Manchmal liefert der Alltag die zündende Idee. „Auf die Idee mit dem ersten Auto bin ich beispielsweise auf der Fahrt zum Sender gekommen. Mich hat ein Golf Cabrio überholt und das hat nostalgische Gefühle bei mir ausgelöst“, gibt Thüring ein Beispiel. Darüber hinaus prüfe das Team die Nachrichtenlage und den Twitter-Stream auf Sendungstauglichkeit.

„Ich nehme mir Fehler nicht krumm“

Die Themen sind vielfältig, aber sie müssen ein Kriterium erfüllen: „Ich mache nur Geschichten, die mich auch selbst interessieren“, stellt die Journalistin klar. Schließlich will sie gute Gesprächspartnerin sein für die anrufenden Hörer. „Ich mag den direkten Kontakt und die Überraschungsmomente, die daraus entstehen“, erklärt die Moderatorin, die bei ihren Hobbies auch mal „Menschen“ angibt. Selbst wenn bei den Live-Sendungen nicht alles nach Plan läuft, bleibt sie gelassen. Der Grund:  „Ich nehme mir Fehler grundsätzlich nicht krumm. Beim nächsten Mal mache ich es eben anders.“

Eine Stunde dauert ihre Live-Sendung am Mittag, zwei Stunden das Talk-Format in der blauen Stunde. „Das ist eine sehr intensive Zeit, auch eine große Konzentrationsleistung“, berichtet Thüring. Innerhalb von Sekunden muss sie entscheiden, wie sie auf die Anrufer reagiert und weiter durch die Sendung führt. „Das macht für mich aber auch den Reiz aus, dass man nie genau weiß, was passiert.“

Nur für Erwachsene

Wenn Thüring von ihrem Job spricht, gerät sie ins Schwärmen: „Es fühlt sich gar nicht wie Arbeit an. Ich mache einfach etwas, das mir Spaß macht und wozu ich stehe.“ Die Moderatorin erzählt vom  beflügelnden Team-Spirit in den Redaktionsräumen: „Wir haben alle dieselben Visionen und das schweißt einfach zusammen.“

Doch bei aller Euphorie: Ewig wird die 35-Jährige nicht für den Jugendsender moderieren können. „Irgendwann steht ein Abschied an und der wird natürlich hart“, ahnt Thüring. Derzeit genieße sie das „Fritz-Gefühl“ noch in vollen Zügen. Und danach? „Würde ich gerne als Redakteurin arbeiten“, formuliert die Geisteswissenschaftlerin.

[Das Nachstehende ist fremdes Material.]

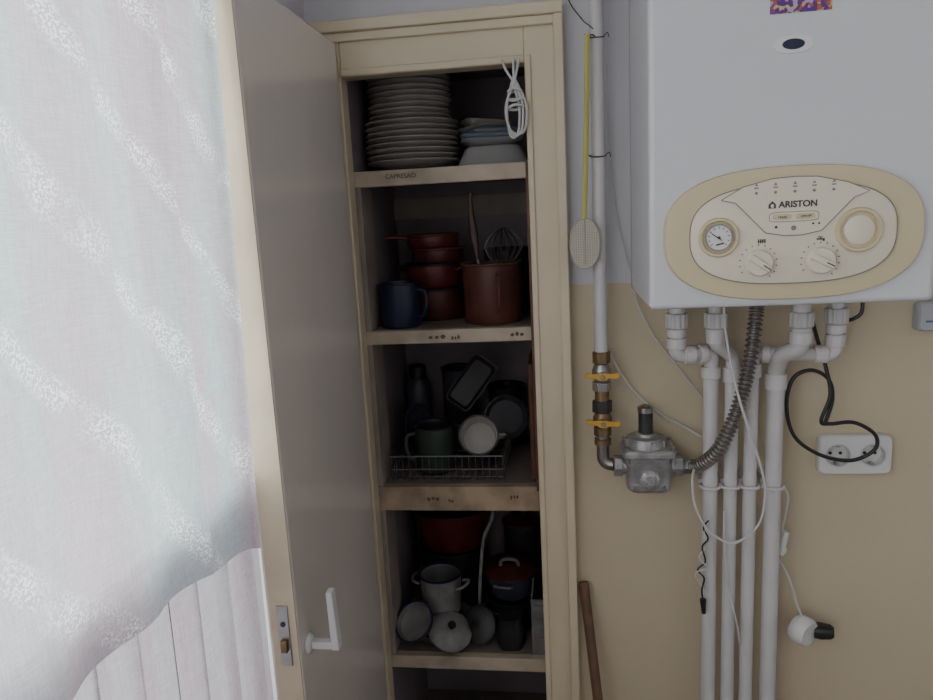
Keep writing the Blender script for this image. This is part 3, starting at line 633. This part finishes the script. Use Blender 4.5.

Die Arbeit am redaktionellen Schreibtisch kennt Thüring bereits: Seit einem Jahr arbeitet sie für radioeins, einen weiteren Sender des RBB. In der Redaktion der Sendung „radioZWEI“ legt sie Themen fest, erarbeitet einen Fahrplan für das Programm und bereitet die Fakten inhaltlich für die Moderatoren auf. Eine gute Rolle, wie sie findet: „Es macht mir großen Spaß, zu recherchieren und neue Ideen zu entwickeln.“ Und auch mit dem Älterwerden kollidiert die neue Aufgabe nicht. Der RBB bewirbt das Programm mit dem Slogan „Nur für Erwachsene“.